Recorded information:
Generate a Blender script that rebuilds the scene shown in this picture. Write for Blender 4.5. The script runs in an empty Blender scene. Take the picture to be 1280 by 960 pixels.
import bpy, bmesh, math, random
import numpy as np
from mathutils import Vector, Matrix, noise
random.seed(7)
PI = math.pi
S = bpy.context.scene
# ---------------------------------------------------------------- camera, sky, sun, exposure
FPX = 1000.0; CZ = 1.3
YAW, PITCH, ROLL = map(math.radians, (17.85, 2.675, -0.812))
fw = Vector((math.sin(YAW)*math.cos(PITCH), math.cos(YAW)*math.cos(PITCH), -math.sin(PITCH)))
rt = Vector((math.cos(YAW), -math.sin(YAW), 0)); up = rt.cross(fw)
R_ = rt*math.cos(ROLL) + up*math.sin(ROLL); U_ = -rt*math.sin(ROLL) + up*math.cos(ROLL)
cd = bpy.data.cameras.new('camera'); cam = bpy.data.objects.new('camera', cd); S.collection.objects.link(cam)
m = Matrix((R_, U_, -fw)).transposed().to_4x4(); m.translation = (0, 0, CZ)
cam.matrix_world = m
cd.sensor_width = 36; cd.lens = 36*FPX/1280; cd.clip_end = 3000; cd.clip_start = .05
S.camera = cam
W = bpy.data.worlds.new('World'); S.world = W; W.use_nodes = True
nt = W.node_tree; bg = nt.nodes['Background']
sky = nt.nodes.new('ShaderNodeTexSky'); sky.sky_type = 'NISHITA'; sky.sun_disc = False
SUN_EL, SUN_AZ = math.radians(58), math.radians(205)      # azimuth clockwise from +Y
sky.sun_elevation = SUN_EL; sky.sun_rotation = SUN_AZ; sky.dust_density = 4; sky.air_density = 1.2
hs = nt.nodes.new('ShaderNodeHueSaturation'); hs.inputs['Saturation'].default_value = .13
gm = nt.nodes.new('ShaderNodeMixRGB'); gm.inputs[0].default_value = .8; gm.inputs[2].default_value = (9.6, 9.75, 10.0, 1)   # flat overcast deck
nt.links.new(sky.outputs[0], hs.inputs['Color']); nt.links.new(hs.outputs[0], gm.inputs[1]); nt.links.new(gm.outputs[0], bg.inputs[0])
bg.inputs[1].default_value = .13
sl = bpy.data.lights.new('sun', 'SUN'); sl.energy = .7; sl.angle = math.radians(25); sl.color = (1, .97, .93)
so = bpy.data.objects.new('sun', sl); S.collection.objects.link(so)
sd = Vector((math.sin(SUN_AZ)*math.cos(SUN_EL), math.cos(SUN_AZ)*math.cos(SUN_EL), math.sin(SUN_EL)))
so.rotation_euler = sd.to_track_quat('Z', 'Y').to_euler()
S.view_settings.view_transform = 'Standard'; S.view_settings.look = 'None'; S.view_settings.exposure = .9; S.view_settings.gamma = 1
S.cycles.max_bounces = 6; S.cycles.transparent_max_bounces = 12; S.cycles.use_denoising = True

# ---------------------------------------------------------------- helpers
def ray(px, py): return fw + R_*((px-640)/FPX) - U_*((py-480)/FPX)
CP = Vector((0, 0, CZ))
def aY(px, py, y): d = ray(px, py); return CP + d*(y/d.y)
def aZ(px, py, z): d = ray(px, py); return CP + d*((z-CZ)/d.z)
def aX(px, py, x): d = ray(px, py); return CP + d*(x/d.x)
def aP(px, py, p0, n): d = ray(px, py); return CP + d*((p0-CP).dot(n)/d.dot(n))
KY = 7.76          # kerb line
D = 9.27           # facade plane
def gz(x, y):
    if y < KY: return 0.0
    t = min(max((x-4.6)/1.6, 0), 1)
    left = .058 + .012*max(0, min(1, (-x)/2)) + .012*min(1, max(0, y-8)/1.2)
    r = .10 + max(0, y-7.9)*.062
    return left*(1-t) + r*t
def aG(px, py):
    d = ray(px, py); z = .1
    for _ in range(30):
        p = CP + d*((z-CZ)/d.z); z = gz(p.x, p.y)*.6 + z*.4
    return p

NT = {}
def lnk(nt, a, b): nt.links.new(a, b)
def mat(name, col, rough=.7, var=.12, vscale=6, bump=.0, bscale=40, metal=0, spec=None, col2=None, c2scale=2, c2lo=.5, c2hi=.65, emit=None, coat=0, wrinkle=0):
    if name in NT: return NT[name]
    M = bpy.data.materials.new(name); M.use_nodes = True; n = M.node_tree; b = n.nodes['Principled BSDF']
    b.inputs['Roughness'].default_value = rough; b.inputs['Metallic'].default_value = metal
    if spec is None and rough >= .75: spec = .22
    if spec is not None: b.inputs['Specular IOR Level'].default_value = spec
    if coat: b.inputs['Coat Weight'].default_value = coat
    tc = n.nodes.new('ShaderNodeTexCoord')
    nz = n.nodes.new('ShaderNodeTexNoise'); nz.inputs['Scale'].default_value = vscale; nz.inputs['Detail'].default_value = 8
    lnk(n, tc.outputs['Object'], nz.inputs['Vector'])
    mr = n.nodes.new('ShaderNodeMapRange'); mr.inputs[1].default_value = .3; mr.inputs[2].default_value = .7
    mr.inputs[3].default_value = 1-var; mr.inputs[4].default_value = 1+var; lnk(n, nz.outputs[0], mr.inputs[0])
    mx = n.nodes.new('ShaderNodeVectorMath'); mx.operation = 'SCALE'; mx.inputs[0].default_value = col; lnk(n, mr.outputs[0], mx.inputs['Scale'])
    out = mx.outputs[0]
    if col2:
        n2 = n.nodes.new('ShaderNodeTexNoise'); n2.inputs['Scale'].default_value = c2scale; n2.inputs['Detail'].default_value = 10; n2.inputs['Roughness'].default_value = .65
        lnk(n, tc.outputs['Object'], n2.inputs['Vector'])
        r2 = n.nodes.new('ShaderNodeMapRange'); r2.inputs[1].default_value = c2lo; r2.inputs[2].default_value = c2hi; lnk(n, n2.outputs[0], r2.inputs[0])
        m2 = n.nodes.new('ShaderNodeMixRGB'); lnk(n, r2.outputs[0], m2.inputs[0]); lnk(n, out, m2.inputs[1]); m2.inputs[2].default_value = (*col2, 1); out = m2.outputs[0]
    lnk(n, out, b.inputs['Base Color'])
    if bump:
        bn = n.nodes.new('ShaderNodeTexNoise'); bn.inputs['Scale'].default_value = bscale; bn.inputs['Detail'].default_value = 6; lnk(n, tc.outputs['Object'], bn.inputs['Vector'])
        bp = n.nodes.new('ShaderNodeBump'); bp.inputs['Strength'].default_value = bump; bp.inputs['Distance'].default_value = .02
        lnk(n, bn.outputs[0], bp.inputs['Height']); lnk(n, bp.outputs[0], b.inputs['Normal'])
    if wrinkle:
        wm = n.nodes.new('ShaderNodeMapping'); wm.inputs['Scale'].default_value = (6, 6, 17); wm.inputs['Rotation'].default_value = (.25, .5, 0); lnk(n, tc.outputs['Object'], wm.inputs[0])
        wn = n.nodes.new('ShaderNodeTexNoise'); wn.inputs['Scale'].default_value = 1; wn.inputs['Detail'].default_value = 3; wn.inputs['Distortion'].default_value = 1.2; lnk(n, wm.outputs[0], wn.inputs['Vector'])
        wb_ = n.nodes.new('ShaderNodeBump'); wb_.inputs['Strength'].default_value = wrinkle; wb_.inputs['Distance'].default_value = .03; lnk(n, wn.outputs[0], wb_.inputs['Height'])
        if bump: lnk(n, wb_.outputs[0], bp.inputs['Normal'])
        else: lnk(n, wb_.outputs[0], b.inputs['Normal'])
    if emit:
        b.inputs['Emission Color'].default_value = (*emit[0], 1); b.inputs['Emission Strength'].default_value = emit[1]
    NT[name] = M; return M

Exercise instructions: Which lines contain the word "scene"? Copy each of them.

The reply:
Generate a Blender script that rebuilds the scene shown in this picture. Write for Blender 4.5. The script runs in an empty Blender scene. Take the picture to be 1280 by 960 pixels.
S = bpy.context.scene